* _Exercise brief_:
Go through the material and tally the lines containing the string "groove". Give the total alone.
--- Begin Data lines ---
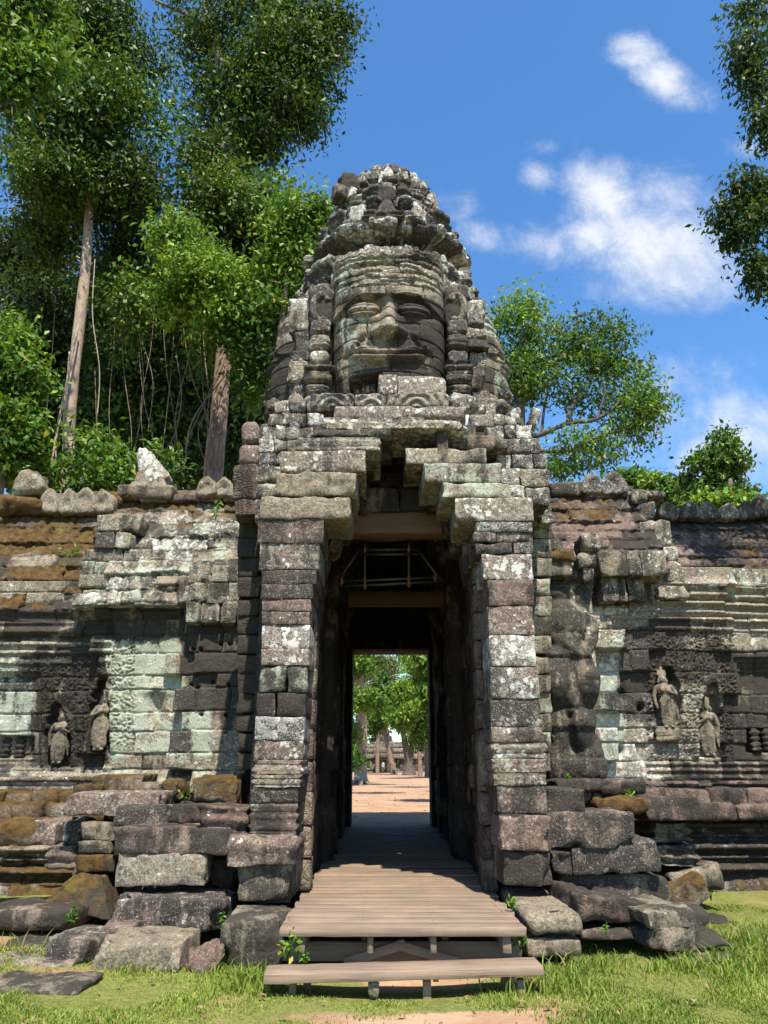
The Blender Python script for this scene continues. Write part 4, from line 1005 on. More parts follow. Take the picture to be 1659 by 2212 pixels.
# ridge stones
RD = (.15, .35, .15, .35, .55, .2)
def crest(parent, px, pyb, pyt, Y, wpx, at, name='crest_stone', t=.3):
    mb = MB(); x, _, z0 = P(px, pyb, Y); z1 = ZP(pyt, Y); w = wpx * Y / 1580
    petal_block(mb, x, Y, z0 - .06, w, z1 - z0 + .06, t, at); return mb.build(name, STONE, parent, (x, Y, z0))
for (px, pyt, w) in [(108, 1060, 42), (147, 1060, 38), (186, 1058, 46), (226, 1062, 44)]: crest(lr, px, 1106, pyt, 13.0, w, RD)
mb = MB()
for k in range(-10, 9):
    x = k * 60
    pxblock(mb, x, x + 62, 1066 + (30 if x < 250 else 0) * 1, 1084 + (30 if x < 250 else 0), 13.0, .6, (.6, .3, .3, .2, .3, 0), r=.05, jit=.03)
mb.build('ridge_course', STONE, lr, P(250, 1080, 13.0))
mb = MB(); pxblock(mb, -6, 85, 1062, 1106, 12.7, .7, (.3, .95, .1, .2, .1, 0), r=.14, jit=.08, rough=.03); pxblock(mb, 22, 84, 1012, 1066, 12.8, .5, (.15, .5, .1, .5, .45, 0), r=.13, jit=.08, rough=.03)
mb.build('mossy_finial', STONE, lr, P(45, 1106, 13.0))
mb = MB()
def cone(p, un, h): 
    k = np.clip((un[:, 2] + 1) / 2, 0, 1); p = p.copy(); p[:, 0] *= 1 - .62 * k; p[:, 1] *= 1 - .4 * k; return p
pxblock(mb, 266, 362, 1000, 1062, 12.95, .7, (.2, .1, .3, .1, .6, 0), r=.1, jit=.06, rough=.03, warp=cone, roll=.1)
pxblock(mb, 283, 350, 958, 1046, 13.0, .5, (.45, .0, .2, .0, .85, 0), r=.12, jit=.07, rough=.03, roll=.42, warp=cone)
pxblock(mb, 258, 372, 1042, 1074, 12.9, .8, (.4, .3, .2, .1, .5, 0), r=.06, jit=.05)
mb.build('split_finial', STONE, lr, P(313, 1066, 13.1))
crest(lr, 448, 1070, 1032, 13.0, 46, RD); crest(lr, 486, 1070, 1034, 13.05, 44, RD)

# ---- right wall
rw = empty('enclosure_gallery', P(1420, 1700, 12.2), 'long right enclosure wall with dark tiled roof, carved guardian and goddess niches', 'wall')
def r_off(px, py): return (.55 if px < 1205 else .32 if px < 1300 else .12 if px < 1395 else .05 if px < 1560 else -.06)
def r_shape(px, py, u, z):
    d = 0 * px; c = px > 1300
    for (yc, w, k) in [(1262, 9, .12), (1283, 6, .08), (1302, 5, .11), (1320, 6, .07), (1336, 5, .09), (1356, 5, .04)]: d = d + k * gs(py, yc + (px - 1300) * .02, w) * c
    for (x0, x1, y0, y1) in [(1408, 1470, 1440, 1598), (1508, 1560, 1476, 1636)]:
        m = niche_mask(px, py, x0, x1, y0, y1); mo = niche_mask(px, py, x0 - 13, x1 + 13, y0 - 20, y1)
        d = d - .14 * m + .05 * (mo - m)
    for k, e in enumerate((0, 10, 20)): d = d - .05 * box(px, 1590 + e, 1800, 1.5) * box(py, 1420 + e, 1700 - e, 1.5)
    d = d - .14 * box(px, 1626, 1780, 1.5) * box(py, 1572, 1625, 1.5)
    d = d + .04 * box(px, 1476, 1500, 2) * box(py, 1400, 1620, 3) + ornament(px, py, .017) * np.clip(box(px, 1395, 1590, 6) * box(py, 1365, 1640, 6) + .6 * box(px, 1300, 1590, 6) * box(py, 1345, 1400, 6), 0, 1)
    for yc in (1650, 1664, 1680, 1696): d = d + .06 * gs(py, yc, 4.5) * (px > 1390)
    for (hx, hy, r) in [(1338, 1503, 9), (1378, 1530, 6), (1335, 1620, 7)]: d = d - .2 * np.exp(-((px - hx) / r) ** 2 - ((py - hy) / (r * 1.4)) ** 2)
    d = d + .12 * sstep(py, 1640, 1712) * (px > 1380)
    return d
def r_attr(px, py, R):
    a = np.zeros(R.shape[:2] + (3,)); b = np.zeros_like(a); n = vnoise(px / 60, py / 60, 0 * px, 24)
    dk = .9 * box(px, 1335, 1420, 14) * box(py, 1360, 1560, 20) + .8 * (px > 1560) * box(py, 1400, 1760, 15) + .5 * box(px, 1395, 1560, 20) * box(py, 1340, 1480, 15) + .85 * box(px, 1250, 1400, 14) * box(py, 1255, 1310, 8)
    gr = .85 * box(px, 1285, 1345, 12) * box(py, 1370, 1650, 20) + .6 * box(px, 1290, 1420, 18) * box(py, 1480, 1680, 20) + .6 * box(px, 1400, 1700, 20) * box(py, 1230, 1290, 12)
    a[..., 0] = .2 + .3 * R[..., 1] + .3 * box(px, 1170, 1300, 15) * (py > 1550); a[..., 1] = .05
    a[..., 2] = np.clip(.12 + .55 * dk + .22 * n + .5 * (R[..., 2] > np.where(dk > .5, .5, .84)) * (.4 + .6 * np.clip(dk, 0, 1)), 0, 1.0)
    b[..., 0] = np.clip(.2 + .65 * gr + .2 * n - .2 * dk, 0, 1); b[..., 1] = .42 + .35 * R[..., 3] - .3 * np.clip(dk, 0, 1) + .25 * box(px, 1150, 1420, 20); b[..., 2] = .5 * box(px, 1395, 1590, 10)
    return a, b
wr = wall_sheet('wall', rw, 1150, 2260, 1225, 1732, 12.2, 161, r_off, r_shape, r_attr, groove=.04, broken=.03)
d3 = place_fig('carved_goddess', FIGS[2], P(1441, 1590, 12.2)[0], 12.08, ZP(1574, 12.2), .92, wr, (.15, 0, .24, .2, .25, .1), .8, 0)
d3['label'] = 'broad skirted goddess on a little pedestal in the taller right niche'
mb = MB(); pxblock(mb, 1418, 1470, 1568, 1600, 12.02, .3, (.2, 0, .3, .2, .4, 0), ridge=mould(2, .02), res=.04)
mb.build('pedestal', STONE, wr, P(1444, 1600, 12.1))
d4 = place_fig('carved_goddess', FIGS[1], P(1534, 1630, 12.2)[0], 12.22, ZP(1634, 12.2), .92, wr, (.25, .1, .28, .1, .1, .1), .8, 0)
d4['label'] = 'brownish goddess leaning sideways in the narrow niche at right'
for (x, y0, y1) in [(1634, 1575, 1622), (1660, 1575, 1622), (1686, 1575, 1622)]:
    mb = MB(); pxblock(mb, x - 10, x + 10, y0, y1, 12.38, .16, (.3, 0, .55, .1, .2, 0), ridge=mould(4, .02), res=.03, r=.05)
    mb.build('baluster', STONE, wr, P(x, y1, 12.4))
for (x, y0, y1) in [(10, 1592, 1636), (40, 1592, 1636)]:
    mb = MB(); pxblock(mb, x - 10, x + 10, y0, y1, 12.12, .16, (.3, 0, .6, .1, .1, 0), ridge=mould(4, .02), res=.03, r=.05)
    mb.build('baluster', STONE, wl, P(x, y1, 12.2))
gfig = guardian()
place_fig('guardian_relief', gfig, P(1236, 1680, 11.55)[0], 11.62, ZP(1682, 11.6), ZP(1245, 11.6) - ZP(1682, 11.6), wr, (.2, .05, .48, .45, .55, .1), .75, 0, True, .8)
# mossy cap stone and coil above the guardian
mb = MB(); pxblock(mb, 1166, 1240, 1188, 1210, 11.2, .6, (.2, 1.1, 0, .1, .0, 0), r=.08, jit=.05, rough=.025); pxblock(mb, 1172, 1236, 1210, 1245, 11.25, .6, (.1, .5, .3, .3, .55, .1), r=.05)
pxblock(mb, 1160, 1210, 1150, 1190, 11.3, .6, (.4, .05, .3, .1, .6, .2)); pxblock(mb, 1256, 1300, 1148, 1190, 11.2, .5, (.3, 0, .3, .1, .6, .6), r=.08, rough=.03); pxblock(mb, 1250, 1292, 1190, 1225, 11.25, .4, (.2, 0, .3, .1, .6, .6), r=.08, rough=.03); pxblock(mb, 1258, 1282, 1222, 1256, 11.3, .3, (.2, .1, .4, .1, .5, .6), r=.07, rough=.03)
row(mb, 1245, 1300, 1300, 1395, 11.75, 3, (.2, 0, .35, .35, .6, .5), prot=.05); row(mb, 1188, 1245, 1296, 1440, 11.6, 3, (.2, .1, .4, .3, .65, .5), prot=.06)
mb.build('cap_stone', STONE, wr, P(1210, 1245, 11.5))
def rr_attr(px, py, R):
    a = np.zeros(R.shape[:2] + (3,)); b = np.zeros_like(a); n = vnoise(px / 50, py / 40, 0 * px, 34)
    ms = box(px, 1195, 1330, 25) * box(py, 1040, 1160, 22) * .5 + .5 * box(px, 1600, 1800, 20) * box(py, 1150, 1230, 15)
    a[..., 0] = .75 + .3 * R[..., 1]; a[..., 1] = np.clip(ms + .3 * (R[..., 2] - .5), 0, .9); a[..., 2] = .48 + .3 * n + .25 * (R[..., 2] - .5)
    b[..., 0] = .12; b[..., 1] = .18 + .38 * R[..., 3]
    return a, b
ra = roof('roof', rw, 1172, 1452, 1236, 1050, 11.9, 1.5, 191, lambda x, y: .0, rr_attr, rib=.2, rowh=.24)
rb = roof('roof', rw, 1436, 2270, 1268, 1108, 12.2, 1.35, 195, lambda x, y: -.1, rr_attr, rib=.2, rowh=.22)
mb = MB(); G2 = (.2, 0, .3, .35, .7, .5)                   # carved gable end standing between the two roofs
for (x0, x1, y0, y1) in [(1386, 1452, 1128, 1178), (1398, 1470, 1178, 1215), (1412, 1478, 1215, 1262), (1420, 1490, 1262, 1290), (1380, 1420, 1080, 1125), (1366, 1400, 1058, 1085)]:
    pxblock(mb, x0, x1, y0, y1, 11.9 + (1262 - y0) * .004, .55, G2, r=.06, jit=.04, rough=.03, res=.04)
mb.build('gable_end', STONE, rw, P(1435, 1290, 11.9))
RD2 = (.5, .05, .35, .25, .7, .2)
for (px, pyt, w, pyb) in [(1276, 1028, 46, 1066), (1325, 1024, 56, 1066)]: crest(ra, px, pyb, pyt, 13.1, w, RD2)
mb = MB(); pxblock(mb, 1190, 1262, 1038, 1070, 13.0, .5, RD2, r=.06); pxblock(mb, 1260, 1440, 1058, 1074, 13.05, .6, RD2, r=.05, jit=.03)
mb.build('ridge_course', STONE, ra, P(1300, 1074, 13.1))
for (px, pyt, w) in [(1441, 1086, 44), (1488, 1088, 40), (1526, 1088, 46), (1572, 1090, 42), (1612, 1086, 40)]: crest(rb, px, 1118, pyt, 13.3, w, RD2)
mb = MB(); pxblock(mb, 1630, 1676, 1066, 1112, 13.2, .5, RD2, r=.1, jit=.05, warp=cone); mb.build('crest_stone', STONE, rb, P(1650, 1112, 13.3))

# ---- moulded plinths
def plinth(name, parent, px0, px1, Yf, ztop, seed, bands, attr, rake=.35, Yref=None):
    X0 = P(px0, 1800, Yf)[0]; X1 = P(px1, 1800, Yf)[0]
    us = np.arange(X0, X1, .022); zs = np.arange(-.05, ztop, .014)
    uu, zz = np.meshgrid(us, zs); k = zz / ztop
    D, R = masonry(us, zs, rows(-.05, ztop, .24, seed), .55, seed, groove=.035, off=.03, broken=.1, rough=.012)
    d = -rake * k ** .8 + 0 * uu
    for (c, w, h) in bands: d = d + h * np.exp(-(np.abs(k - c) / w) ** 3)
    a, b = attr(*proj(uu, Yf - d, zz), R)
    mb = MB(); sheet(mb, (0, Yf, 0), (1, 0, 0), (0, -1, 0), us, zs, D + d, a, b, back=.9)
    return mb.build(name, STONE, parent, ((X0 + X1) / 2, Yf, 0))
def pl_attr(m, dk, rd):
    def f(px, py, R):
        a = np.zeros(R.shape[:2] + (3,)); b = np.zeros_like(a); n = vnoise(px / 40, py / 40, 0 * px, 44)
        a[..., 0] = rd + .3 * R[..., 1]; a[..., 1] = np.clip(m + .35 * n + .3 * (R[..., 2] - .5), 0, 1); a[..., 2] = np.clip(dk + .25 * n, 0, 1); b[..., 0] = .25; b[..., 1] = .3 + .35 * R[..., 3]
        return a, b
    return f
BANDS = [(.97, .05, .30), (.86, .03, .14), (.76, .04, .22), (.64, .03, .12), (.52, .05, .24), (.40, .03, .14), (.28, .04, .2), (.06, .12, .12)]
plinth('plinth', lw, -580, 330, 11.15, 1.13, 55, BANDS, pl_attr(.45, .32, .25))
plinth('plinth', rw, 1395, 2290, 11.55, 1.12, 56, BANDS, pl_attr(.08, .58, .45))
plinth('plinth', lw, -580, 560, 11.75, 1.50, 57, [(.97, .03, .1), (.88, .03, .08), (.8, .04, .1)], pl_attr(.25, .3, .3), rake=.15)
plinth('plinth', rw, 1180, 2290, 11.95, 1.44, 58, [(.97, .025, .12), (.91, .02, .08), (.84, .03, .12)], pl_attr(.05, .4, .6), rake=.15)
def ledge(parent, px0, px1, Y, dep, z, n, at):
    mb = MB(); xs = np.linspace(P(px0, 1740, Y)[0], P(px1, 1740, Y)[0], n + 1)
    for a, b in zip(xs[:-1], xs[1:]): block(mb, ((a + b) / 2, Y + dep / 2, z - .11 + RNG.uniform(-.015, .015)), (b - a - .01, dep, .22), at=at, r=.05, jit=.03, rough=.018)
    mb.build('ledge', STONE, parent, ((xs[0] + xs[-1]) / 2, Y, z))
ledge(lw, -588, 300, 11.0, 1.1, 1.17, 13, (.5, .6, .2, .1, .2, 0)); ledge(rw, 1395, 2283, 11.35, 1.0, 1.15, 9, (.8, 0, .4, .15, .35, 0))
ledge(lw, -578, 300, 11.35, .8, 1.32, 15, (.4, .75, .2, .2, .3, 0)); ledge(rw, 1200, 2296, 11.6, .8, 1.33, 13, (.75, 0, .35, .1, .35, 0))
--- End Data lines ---
* _Complete output_:
2